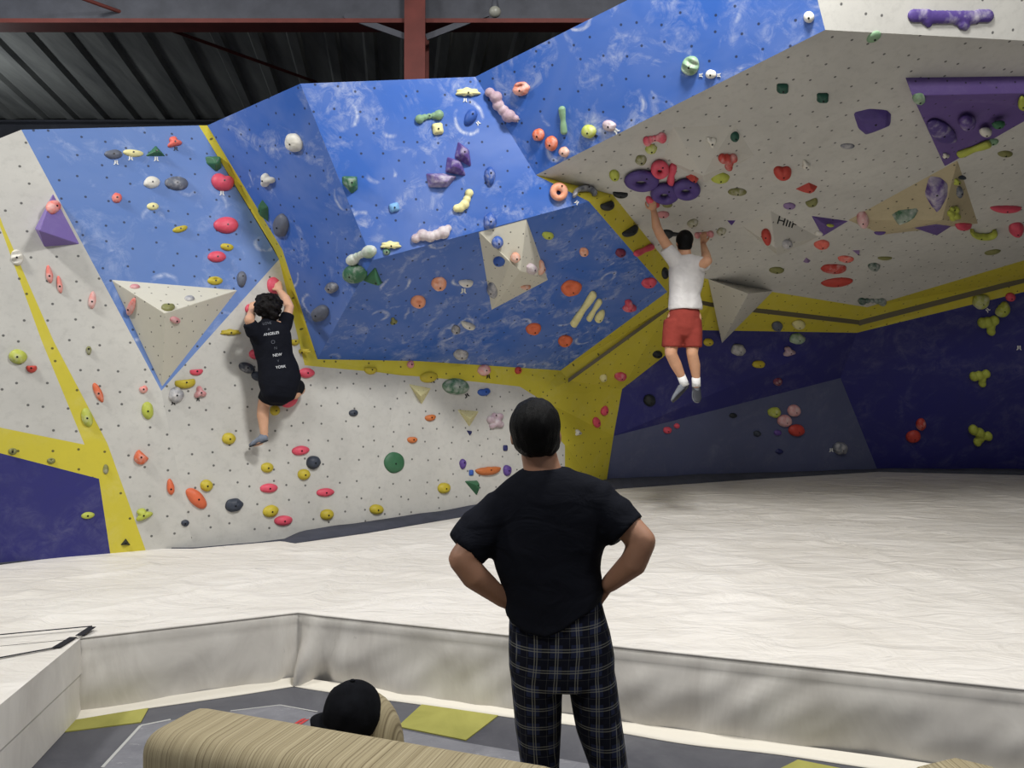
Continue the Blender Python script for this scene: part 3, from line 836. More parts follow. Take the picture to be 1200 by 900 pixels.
star 1108 182 9 8 0 white|small white chip near the bottom tip of the purple volume
rock 865 410 17 14 0 grey 3|chalky grey knob on the navy panel right of the grey pyramid tip
oval 830 401 12 9 0 yellow|small yellow knob on the navy panel beside the red shorts
rock 889 427 15 9 0 yellow|yellow knob on the navy panel right of the chalky knob
rock 911 382 13 11 0 grey|grey knob on the yellow fascia
rock 936 380 16 11 0 cream|cream knob on the yellow fascia right of the grey one
rock 934 397 18 13 5 sage 2|chalky sage knob just below the yellow fascia
star 924 412 15 13 0 mauve 1|dusty lilac knob below the chalky sage one
rock 911 447 11 10 0 maroon 1|faint maroon knob on the navy panel
oval 761 469 14 14 0 black|round black knob left of the hanging climber's feet
rock 907 483 16 12 0 lime 1|lime knob touching the pink discs in the cave
oval 930 481 15 14 0 rose 2|upper of two chalky pink discs in the cave
oval 919 493 17 14 0 rose 2|lower of two chalky pink discs in the cave
oval 933 504 19 14 0 red|orange red oval under the pink discs in the cave
rock 887 508 9 7 0 charcoal|left of three tiny dark chips low in the cave
rock 911 507 9 7 0 purple|middle of three tiny dark chips, beside the orange red oval
rock 913 529 9 6 0 navy|lowest of three tiny dark chips in the cave
rock 984 525 17 15 0 grey 2|grey stone hold at the cave crease near the mat
rock 782 504 10 8 0 pink|left of two small pink chips low in the cave
rock 793 499 7 6 0 pink|right of two small pink chips low in the cave
rock 859 487 9 6 0 black|tiny black chip in the cave middle
oval 1070 511 18 14 15 red|lower red ball of the pair on the right navy wall
oval 1079 497 12 14 -5 red 1|upper red knob of the pair on the right navy wall
tee 1147 511 30 22 -25 lime|splayed lime hold lowest on the right navy wall
tee 1149 443 24 20 10 lime|lime anvil hold in the middle of the right navy wall
tee 1159 381 23 23 10 lime|lime tooth shaped hold below the two lime ears
moon 1173 361 20 20 50 lime 1|right, hooked one of two lime ears at the top right
rock 1149 353 20 17 15 lime 2|left, chalky one of two lime ears at the top right
oval 1184 348 12 10 0 pink|pink knob above the hooked lime ear
'''
for ln in holds.strip().splitlines():
    a, label = ln.split('|'); f = a.split()
    hold(f[0], float(f[1]), float(f[2]), float(f[3]), float(f[4]), float(f[5]), f[6], label, int(f[7]) if len(f) > 7 else 0,
         H=(.16 if label.startswith(('flat purple plate', 'long wavy', 'flat green disc', 'large grey purple', 'huge purple sl')) else None))
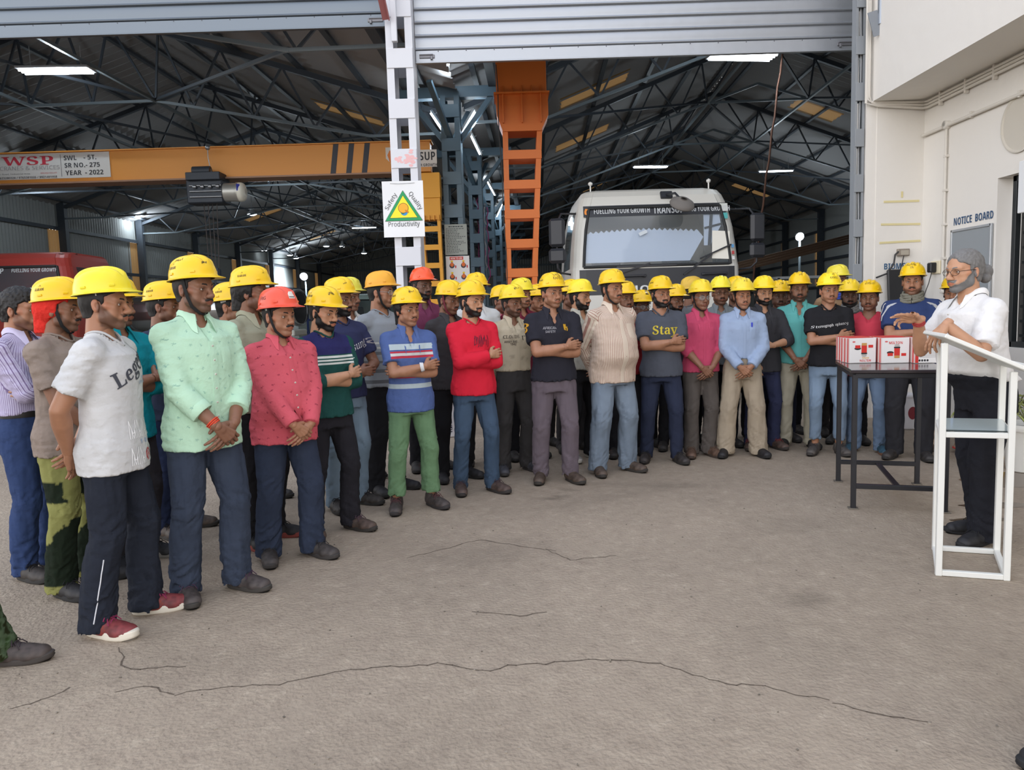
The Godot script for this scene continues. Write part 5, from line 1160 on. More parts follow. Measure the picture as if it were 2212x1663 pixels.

-----

> **EXERCISE**: Without the pictures, retype the whole of the material above exactly.

> **EXERCISE RESPONSE**:
Continue the Blender Python script for this scene: part 3, from line 836. More parts follow. Take the picture to be 1200 by 900 pixels.
star 1108 182 9 8 0 white|small white chip near the bottom tip of the purple volume
rock 865 410 17 14 0 grey 3|chalky grey knob on the navy panel right of the grey pyramid tip
oval 830 401 12 9 0 yellow|small yellow knob on the navy panel beside the red shorts
rock 889 427 15 9 0 yellow|yellow knob on the navy panel right of the chalky knob
rock 911 382 13 11 0 grey|grey knob on the yellow fascia
rock 936 380 16 11 0 cream|cream knob on the yellow fascia right of the grey one
rock 934 397 18 13 5 sage 2|chalky sage knob just below the yellow fascia
star 924 412 15 13 0 mauve 1|dusty lilac knob below the chalky sage one
rock 911 447 11 10 0 maroon 1|faint maroon knob on the navy panel
oval 761 469 14 14 0 black|round black knob left of the hanging climber's feet
rock 907 483 16 12 0 lime 1|lime knob touching the pink discs in the cave
oval 930 481 15 14 0 rose 2|upper of two chalky pink discs in the cave
oval 919 493 17 14 0 rose 2|lower of two chalky pink discs in the cave
oval 933 504 19 14 0 red|orange red oval under the pink discs in the cave
rock 887 508 9 7 0 charcoal|left of three tiny dark chips low in the cave
rock 911 507 9 7 0 purple|middle of three tiny dark chips, beside the orange red oval
rock 913 529 9 6 0 navy|lowest of three tiny dark chips in the cave
rock 984 525 17 15 0 grey 2|grey stone hold at the cave crease near the mat
rock 782 504 10 8 0 pink|left of two small pink chips low in the cave
rock 793 499 7 6 0 pink|right of two small pink chips low in the cave
rock 859 487 9 6 0 black|tiny black chip in the cave middle
oval 1070 511 18 14 15 red|lower red ball of the pair on the right navy wall
oval 1079 497 12 14 -5 red 1|upper red knob of the pair on the right navy wall
tee 1147 511 30 22 -25 lime|splayed lime hold lowest on the right navy wall
tee 1149 443 24 20 10 lime|lime anvil hold in the middle of the right navy wall
tee 1159 381 23 23 10 lime|lime tooth shaped hold below the two lime ears
moon 1173 361 20 20 50 lime 1|right, hooked one of two lime ears at the top right
rock 1149 353 20 17 15 lime 2|left, chalky one of two lime ears at the top right
oval 1184 348 12 10 0 pink|pink knob above the hooked lime ear
'''
for ln in holds.strip().splitlines():
    a, label = ln.split('|'); f = a.split()
    hold(f[0], float(f[1]), float(f[2]), float(f[3]), float(f[4]), float(f[5]), f[6], label, int(f[7]) if len(f) > 7 else 0,
         H=(.16 if label.startswith(('flat purple plate', 'long wavy', 'flat green disc', 'large grey purple', 'huge purple sl')) else None))
The Godot script for this scene continues. Write part 5, from line 1160 on. More parts follow. Measure the picture as if it were 2212x1663 pixels.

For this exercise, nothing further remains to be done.